Every line in the data below from the one containing "-.2))] for t in ts]), SOFF, BR)" down to the one containing "for x0, x1, D, m", both included, must be retyped exactly; no other line is to appear.

START GIVEN INFORMATION

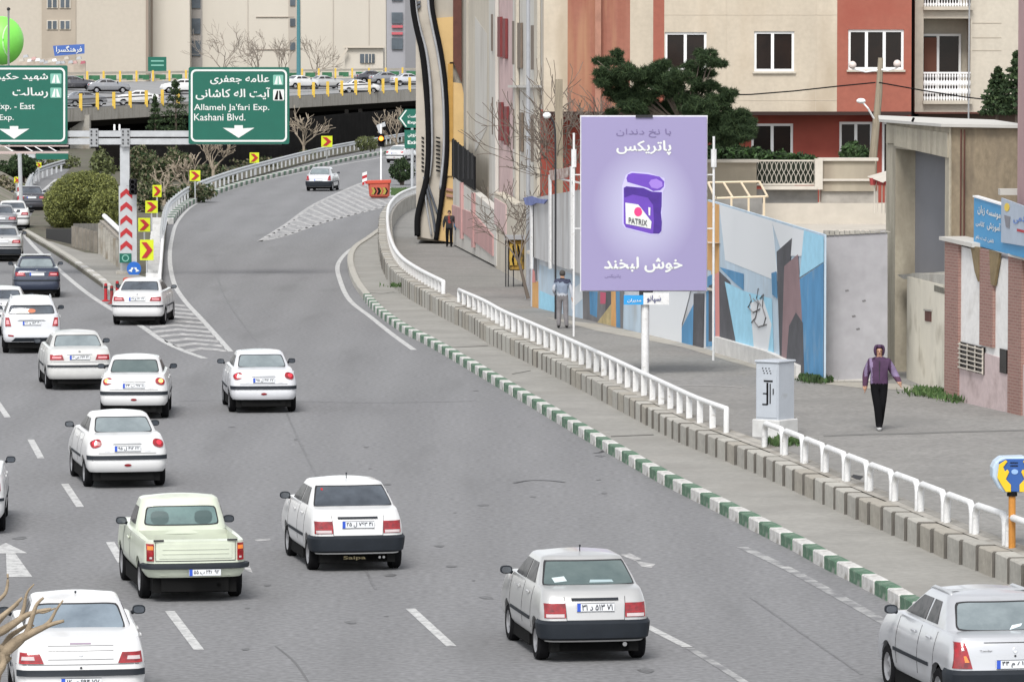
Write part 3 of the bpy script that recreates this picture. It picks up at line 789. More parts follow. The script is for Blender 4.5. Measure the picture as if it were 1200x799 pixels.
chevsign(383, 166, 13, 13, 186, 'small yellow square with red chevron beside the bridge columns, farthest up the ramp')
chevsign(298, 185, 11, 12, 206, 'yellow square with red chevron below the right end of the Kashani sign')
chevsign(228.5, 206, 12.5, 12.5, 236, 'yellow square with red chevron standing between bare pale trees')
chevsign(184, 224, 10.5, 14, 258, 'narrow yellow square with red chevron, topmost of the column beside the gantry post')
chevsign(177.5, 242.5, 14.5, 14.5, 276, 'yellow square with red chevron, second from the top beside the gantry post')
chevsign(169, 263.5, 14, 16, 297, 'yellow square with red chevron just above the large tilted one')
chevsign(172, 293, 16, 24, 325, 'large tilted yellow square with a big red chevron at the gantry post', 0)
chevsign(45.5, 193.5, 6, 6, 213, 'tiny yellow chevron sign at the far bend of the main road')
chevsign(19, 211, 5, 7, 235, 'tiny yellow chevron sign half behind the far red and white post')
# bollards
for i, (x, y, lab) in enumerate(((124, 353, 'red plastic bollard, leftmost of three at the tip of the island'), (131, 356, 'dark red bollard in the middle of three at the tip of the island'), (137.5, 350, 'red bollard nearest the parked-looking white saloon at the gore'))):
    g = G(x, y); m = REDP if i != 1 else mat('red_dark', (.22, .02, .02), .5)
    T = thing('bollard', g, lab, 'bollard', 'red bollards at the gore')
    part('tube', MB().lathe([(.0, .64), (.055, .62), (.06, .06), (.14, .03), (.14, 0)], g, 12), m, T, smooth=.7)
    part('band', MB().lathe([(.064, .46), (.064, .54)], g, 12), DARK, T)
ORG = mat('barrier_orange', (.40, .075, .045), .6, var=.15, scale=3)
g = G(158, 346); T = thing('road_barrier', g, 'orange plastic road barrier just behind the white saloon at the gore', 'barrier')
part('body', box3(MB(), 144, 171, 325.5, 346, g.y, .4), ORG, T, bevel=.05); part('band', box3(MB(), 145, 170, 329, 333, g.y - .01, .01), SIGNW, T)
g = G(180, 347); T = thing('road_barrier', g, 'small dark red barrier between the white saloon and the slatted barrier', 'barrier')
part('body', box3(MB(), 174, 188, 329.5, 347, g.y, .35), mat('red_dark', (.22, .02, .02), .5), T, bevel=.05)
# far left post and orange barrier
g = G(23, 252); T = thing('striped_post', g, 'tall red and white banded post far down on the left', 'post')
D = g.y
for k in range(8):
    y0 = 208 + k * 5; part('band', pprism(MB(), [(20.5, y0 + 2), (26, y0 - 1), (26, y0 + 4), (20.5, y0 + 7)], D, 0, .15), (REDP if k % 2 == 0 else SIGNW), T)
part('pole', MB().tube([P(23, 180, D), P(25, 252, D)], .11, 8), GALV, T)
part('shield', box3(MB(), 20, 26, 239, 246, D - .02, .02), SIGNG, T)
g = G(30, 262); T = thing('road_barrier', g, 'orange barrier standing in the road by the far striped post', 'barrier')
part('body', box3(MB(), 26, 32.5, 251, 262, g.y, .4), ORG, T, bevel=.06); part('band', box3(MB(), 26.5, 32, 255, 257, g.y - .01, .01), SIGNW, T)
# traffic island furniture at the triangle
DY = mat('dull_yellow', (.30, .24, .04), .7)
g = G(444, 233); D = g.y; T = thing('road_barrier', g, 'orange barrel barrier with yellow and black chevrons at the tip of the striped triangle', 'barrier')
part('tub', pprism(MB(), [(431, 213), (457, 212), (456, 232), (433, 232)], D, 0, 1.0), ORG, T, bevel=.12)
part('lid', pprism(MB(), [(430, 212), (458, 211), (458, 215), (430, 216)], D - .05, 0, 1.1), mat('orange_dark', (.45, .06, .03), .5), T, bevel=.03)
for k in range(3):
    x = 435 + k * 6.5; part('chevron', pprism(MB(), [(x, 220), (x + 3, 220), (x + 5, 224), (x + 3, 228), (x, 228), (x + 2, 224)], D, -.03, -.01), (DY if k % 2 == 0 else BLACK), T)
    part('chevron', pprism(MB(), [(x + 3.2, 220), (x + 4.6, 220), (x + 6.6, 224), (x + 4.6, 228), (x + 3.2, 228), (x + 5.2, 224)], D, -.035, -.012), (BLACK if k % 2 == 0 else DY), T)
g = G(428, 218); T = thing('striped_post', g, 'short red and white marker post left of the orange barrel barrier', 'post')
for k in range(4): part('band', pprism(MB(), [(424.5, 203 + k * 3.6), (430, 201 + k * 3.6), (430, 204.6 + k * 3.6), (424.5, 206.6 + k * 3.6)], g.y, 0, .08), (REDP if k % 2 else SIGNW), T)
part('stake', MB().tube([P(427.5, 214, g.y), g], .04, 6), GALV, T)
g = G(446.5, 214); D = g.y; T = thing('traffic_light', g, 'traffic light with a lit orange lamp on a white pole by the ramp', 'traffic light')
part('pole', MB().tube([g, P(446.5, 146, D)], .06, 8), WHITE, T); part('housing', box3(MB(), 443, 450.5, 157, 172, D - .2, .25), BLACK, T, bevel=.03)
part('lamp', MB().ball(P(446.6, 162.5, D - .25), (.17, .08, .17)), mat('signal_orange', (.9, .3, .05), .4, emit=((1, .28, .04), 1.2)), T)
part('visor', MB().lathe([(.2, 0), (.2, -.2)], P(446.6, 162.5, D - .2), 12, 'Y'), BLACK, T)
part('backboard', pprism(MB(), [(441, 147), (451, 143), (452, 148), (446, 150), (447, 156), (444, 156)], D, 0, .03), GALV, T)
g = G(483, 229); D = g.y; T = thing('direction_sign', g, 'green arrow-shaped direction sign partly behind the corner building', 'road sign')
part('post', MB().tube([g, P(483, 130, D)], .09, 8), GALV, T)
p1 = part('arrow_panel', pprism(MB(), [(466.5, 139), (475, 128), (520, 128), (520, 150), (475, 150)], D - .1, 0, .04), SIGNG, T)
part('border', pprism(MB(), [(468, 139), (475.4, 129.3), (477, 129.3), (470, 139), (477, 148.7), (475.4, 148.7)], D - .1, -.01, -.004), SIGNW, T, p1)
p2 = part('lower_panel', box3(MB(), 474, 520, 152.5, 174, D - .1, .04), SIGNG, T)
for s_, a, c_, y0, y1, pp in (('راست', 478, 489, 134, 139, p1), ('Exp.', 478, 489, 142, 146, p1), ('خروجی', 478, 489, 156, 161, p2), ('Exit', 478, 489, 165, 169, p2)):
    pa, pb = P(a, y1, D), P(c_, y0, D)
    letters('lettering', s_, lambda u, v: (u, D - .115, v), pa.x, pb.x, pa.z, pb.z, SIGNW, pp, T.location, bold=.04, rtl=s_ not in ('Exp.', 'Exit'))

# ---------------------------------------------------------------- bridge
BA = P(80, 130.5, 455); BB = P(487, 107.5, 530); bd = (BB - BA)
BA2 = P(80, 97, 520); BB2 = P(487, 90.5, 598)
def bn(t, dz=0, dy=0): p = BA + bd * t; return Vector((p.x, p.y + dy, p.z + dz))
def bf(t, dz=0, dy=0): p = BA2 + (BB2 - BA2) * t; return Vector((p.x, p.y + dy, p.z + dz))
BR = thing('road_bridge', (BA.x, BA.y, 0), 'grey concrete flyover with yellow posted parapet carrying cars across the road', 'bridge')
ts = [-.6 + i * .1 for i in range(31)]
part('deck', MB().grid([[bn(t, 0, .4), bf(t)] for t in ts]), mat('bridge_asphalt', (.25, .25, .25), .9, var=.1, scale=.3), BR)
FASC = mat('bridge_concrete', (.36, .34, .305), .92, var=.25, scale=1.2, streak=(3, 3, .2), fine=.08, fscale=6, bump=.3, dirt=((.18, .165, .14), 1.2, .52, .7))
part('fascia', MB().grid([[bn(t, 0, .4), bn(t, .04), bn(t, -.98), bn(t, -1.02, .5)] for t in ts]), FASC, BR)
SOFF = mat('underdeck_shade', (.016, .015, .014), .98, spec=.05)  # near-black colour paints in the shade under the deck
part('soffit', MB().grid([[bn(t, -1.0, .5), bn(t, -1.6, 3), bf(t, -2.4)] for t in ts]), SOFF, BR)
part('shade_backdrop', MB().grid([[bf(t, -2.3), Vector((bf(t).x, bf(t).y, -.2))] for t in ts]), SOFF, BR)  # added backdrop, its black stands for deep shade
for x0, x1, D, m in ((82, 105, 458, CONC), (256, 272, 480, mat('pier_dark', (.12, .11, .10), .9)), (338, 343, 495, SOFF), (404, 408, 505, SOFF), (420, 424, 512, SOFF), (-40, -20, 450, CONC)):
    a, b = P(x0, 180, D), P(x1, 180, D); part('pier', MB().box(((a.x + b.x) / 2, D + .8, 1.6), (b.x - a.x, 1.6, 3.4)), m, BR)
YPOST = mat('yellow_post', (.62, .42, .06), .6, var=.15, scale=3); RAILD = mat('rail_dark', (.10, .10, .11), .6)
def tpx(px):                                                 # fraction along the near edge at a photograph x
    lo, hi = -1.2, 3.0
    for _ in range(40):
        m = (lo + hi) / 2; p = bn(m)
        if 600 + FPX * p.x / p.y < px: lo = m
        else: hi = m
    return lo
xs = [95 + i * (19.6 - i * .095) for i in range(-9, 24)]
for x in xs:
    if x > 560: continue
    t = tpx(x); p = bn(t); part('parapet_post', MB().box(p + Vector((0, .15, .78)), (.30, .22, 1.6)), YPOST, BR)
for z, h, m in ((1.05, .14, RAILD), (.62, .10, GALV), (.22, .12, RAILD)):
    part('parapet_rail', MB().grid([[bn(t, z - h / 2, .42), bn(t, z + h / 2, .42)] for t in ts]), m, BR)
part('kerb_upstand', MB().grid([[bn(t, .0, .05), bn(t, .22, .05), bn(t, .22, .4)] for t in ts]), FASC, BR)
GPL = mat('planter_green', (.03, .13, .06), .8, var=.3, scale=2)
for i in range(26):
    t = tpx(92 + i * 19.5) ; q = bf(t)
    part('planter_box', MB().box(q + Vector((0, 0, .45)), (1.15, .5, .55)), GPL, BR)
    part('far_post', MB().box(q + Vector((1.0, 0, .6)), (.22, .2, 1.2)), YPOST, BR)
part('far_rail', MB().grid([[bf(t, .15, -.1), bf(t, .30, -.1)] for t in ts]), mat('pale_rail', (.5, .45, .38), .7), BR)
part('far_rail', MB().grid([[bf(t, .85, .1), bf(t, 1.1, .1)] for t in ts]), mat('pale_rail', (.5, .45, .38), .7), BR)
# lamp column, small sign on the deck
g = P(350, 96, 545); T = thing('lamp_column', (g.x, g.y, 5), 'tall teal lamp column rising from the flyover', 'street lamp')
part('column', MB().tube([(g.x, g.y, 5), (g.x, g.y, 18)], [.26, .16], 10), mat('teal_paint', (.05, .17, .19), .5), T)
part('arm', MB().tube([(g.x, g.y, 17.9), (g.x + 1.8, g.y, 18.6)], .07, 6), mat('teal_paint', (.05, .17, .19), .5), T); part('lamp_head', MB().ball((g.x + 2.1, g.y, 18.6), (.5, .2, .12)), GALV, T)
D = 590; T = thing('direction_sign', P(184, 95, D), 'small distant green road sign standing on the far side of the flyover', 'road sign')
part('panel', box3(MB(), 173.5, 195, 67, 84.5, D, .08), SIGNG, T)
for x in (177, 191): part('post', box3(MB(), x, x + 1.2, 84, 97, D + .1, .1), GALV, T)
for y in (71, 76): part('lettering', box3(MB(), 177, 192, y, y + 1.6, D - .03, .02), SGL, T)

# cars on the flyover
def onbridge(o, px, far, head, k=1.0):
    t = tpx(px)
    p = bn(t).lerp(bf(t), far); x = (px - 600) / FPX * p.y; z = p.z
    o.location = (x, p.y, z + .02); o.rotation_euler = (0, 0, math.radians(head)); o.scale = (k, k, k)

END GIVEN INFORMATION

▶ **TASK RESPONSE**:
part('shade_backdrop', MB().grid([[bf(t, -2.3), Vector((bf(t).x, bf(t).y, -.2))] for t in ts]), SOFF, BR)  # added backdrop, its black stands for deep shade
for x0, x1, D, m in ((82, 105, 458, CONC), (256, 272, 480, mat('pier_dark', (.12, .11, .10), .9)), (338, 343, 495, SOFF), (404, 408, 505, SOFF), (420, 424, 512, SOFF), (-40, -20, 450, CONC)):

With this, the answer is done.